High-efficiency photoelectrochemical hydrogen generation enabled by p-type semiconductor nanoparticle-decorated n-type nanotube arrays

Abstract

TiO₂ nanotube arrays (TNTAs) were decorated with NiO nanoparticles via a sequential chemical bath deposition (CBD) approach to yield NiO@TNTA photoanodes. In sharp contrast to pure TNTAs, NiO@TNTAs displayed increased absorption and decreased photoluminescence. Interestingly, NiO@TNTA photoanodes exhibited a higher photoelectrochemical activity for hydrogen production than pure TNTAs. The incident-photon-to-current-conversion efficiency (IPCE) of the optimized NiO@TNTA photoanode was calculated to be 62.8%, and remarkably, the maximum hydrogen production rate reached 37.8 μmol h⁻¹ cm⁻², approximately 5.0 times faster than pure TNTAs.
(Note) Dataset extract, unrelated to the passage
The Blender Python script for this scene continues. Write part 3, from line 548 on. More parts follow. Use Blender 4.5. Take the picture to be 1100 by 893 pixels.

Such markedly enhanced photoelectrochemical efficiency can be attributed primarily to the efficient separation of photogenerated charge carriers at the p–n junction of the two dissimilar semiconductors, that is, p-type NiO and n-type TiO₂, in conjunction with the implementation of nanosized NiO particles with large surface area which enables a shortened charge transfer distance and in turn increased probability of reaction of charge carriers with water molecules.